The complicated case eventually led to a court judgment in 2008, but seven years later, some parties are back in court. Specifically, the cities of Arroyo Grande, Grover Beach and Pismo Beach (collectively known as the Northern Cities) allege the Nipomo Community Services District did not make a good-faith effort to import 2,500 acre-feet of water from the city of Santa Maria, as ordered by the settlement.

The Nipomo district — which was dealt a blow when property owners refused to pay for a pipeline between Santa Maria and Nipomo — is importing an estimated 650 acre-feet of water per year. But the full amount — 2,500 acre-feet — won’t be available until around 2025, when the district can complete its pipeline project.

That, the Northern Cities say, is a problem. They allege the basin is in worse shape than ever and, because of overpumping, the groundwater gradient has changed. They claim water is now flowing to the Nipomo Mesa area and away from the Northern Cities, depriving them of their share.
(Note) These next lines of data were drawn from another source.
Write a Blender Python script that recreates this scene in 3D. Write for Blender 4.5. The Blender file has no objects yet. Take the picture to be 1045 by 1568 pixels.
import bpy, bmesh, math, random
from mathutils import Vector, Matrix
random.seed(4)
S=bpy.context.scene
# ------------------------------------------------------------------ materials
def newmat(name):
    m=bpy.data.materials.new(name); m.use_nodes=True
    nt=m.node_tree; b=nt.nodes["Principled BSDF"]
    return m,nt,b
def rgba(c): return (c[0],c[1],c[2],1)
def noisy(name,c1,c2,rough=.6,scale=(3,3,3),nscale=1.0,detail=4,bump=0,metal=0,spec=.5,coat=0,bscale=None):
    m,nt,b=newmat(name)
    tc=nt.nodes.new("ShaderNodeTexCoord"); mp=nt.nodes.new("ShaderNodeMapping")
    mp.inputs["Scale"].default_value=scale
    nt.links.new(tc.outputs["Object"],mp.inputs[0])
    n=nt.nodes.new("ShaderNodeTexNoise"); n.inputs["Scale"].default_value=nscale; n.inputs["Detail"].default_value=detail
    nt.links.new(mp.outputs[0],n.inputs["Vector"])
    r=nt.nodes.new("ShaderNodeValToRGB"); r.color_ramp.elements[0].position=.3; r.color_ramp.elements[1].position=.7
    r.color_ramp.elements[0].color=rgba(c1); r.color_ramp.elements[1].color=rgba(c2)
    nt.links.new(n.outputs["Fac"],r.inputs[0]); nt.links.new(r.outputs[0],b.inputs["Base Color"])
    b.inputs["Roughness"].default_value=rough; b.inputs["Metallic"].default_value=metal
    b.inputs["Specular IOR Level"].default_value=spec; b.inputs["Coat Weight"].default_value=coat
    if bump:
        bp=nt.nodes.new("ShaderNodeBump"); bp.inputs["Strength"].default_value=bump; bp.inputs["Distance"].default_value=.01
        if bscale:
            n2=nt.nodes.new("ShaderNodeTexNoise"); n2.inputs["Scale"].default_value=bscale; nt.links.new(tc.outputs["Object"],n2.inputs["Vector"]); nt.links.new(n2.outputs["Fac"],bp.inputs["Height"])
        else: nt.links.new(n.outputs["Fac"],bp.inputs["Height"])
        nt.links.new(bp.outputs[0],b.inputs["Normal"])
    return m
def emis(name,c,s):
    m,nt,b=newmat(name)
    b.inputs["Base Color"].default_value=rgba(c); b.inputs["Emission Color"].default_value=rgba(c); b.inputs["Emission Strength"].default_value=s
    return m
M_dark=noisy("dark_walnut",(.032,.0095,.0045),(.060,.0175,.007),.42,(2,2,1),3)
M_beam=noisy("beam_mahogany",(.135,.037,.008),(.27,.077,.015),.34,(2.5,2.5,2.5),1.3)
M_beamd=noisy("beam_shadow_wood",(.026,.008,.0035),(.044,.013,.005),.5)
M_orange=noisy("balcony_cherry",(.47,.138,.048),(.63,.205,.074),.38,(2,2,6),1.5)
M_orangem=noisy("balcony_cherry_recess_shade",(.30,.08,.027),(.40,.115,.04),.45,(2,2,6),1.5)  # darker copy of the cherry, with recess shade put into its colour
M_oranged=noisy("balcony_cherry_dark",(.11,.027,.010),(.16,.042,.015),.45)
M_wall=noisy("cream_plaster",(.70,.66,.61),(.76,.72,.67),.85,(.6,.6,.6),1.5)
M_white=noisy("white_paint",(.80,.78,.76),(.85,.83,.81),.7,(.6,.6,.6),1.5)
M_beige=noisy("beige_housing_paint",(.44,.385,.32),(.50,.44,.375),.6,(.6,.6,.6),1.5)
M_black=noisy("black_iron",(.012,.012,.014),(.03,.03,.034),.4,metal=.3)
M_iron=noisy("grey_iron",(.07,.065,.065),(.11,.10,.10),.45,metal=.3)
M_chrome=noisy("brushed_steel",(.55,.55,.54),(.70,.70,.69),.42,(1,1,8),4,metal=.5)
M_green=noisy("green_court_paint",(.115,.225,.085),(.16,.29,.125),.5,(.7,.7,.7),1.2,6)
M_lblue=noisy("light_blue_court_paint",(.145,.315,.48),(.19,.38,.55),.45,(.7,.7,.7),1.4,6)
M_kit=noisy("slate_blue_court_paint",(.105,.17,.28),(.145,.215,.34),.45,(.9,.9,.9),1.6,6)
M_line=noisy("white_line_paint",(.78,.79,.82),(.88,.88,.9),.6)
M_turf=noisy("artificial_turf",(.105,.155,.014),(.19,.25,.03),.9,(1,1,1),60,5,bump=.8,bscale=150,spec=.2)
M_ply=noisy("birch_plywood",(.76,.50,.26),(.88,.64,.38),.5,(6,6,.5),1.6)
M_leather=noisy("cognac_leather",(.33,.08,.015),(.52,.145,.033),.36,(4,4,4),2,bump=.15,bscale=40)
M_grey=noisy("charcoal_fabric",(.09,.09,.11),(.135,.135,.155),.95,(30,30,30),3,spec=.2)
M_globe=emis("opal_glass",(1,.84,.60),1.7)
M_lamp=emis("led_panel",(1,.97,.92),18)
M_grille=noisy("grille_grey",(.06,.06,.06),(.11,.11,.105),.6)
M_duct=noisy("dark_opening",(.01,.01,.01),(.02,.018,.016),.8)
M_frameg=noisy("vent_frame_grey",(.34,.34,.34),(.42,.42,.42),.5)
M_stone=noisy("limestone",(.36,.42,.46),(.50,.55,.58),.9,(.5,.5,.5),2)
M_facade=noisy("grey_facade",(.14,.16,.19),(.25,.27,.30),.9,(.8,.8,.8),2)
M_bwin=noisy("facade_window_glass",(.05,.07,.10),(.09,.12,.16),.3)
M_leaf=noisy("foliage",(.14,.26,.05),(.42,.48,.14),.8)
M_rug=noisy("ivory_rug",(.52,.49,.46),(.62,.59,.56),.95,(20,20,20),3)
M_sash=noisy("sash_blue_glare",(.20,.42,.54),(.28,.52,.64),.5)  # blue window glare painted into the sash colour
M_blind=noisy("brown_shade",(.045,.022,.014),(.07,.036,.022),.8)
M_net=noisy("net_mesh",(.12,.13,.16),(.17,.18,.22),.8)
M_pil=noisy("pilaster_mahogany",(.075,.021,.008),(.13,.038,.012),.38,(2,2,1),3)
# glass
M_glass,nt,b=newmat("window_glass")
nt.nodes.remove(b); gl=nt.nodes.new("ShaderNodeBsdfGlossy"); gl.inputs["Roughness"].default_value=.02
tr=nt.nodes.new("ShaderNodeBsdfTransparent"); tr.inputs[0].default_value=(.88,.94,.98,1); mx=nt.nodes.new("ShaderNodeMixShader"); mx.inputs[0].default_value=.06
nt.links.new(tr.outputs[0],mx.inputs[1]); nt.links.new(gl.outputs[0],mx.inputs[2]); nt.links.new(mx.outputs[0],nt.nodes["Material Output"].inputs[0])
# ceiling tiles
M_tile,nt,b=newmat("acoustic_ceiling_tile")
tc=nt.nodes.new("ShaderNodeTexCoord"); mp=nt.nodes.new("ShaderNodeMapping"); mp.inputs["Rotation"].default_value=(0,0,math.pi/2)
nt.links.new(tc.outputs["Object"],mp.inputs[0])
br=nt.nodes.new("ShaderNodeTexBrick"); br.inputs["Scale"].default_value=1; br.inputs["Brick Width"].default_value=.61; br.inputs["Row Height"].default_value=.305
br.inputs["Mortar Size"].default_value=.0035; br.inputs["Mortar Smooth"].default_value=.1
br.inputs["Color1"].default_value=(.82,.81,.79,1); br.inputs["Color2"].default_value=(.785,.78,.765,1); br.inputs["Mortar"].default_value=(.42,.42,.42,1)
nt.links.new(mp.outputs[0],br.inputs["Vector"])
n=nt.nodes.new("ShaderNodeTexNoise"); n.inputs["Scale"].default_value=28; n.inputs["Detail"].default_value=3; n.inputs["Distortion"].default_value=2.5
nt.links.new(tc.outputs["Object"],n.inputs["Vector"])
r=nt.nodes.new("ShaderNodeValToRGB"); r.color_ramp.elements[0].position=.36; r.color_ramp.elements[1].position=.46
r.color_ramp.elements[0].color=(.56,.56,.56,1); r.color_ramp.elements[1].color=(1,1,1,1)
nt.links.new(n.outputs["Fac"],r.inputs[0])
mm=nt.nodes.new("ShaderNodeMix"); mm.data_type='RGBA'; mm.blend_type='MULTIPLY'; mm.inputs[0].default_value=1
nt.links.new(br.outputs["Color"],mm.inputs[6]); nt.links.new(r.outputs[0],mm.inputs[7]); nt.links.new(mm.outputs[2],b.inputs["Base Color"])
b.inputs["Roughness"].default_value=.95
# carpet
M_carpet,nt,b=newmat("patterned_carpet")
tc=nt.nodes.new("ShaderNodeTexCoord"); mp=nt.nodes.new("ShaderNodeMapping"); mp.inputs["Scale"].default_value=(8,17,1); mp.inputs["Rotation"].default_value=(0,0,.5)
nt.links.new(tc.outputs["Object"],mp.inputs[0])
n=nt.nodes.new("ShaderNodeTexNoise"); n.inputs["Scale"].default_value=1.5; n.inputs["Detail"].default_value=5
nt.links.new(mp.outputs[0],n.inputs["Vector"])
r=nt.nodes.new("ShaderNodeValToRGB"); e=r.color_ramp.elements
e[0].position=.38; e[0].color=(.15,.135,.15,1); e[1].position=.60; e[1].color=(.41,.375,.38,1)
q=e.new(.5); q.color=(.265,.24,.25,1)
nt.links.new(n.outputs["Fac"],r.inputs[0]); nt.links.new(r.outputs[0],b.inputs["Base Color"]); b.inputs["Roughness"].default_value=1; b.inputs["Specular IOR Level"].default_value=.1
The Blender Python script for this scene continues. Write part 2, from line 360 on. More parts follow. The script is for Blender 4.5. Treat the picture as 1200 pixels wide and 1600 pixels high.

Their motion asks the judge to halt all development in the area until the Nipomo Community Services District has completed its pipeline project and can import the 2,500 acre-feet.

And it isn’t just the Community Services District that’s potentially on the hook. The Northern Cities are asking the court to order other entities, including SLO County, Golden State Water, Phillips 66 and Woodland Mutual Water Co., to develop and fund additional water projects to ensure the future health of the basin.

A mess? You bet.

It’s not something we would wish on residents and property owners in the Paso Robles basin — or any other basin, for that matter.

What’s more, it’s unnecessary. The case is likely to take years to decide and by that time, there will be some form of groundwater management agency overseeing the basin, per requirements of state law.

Bottom line: Litigation is a complicated, expensive and imperfect way to decide water rights. It should be a last resort.

In this case, there are far better solutions on the horizon — including formation of a local water management district that would be overseen by a locally elected board of directors.

We can only hope the Paso Robles groundwater litigation dries up before property owners find themselves in a decades-long battle that may end up solving nothing.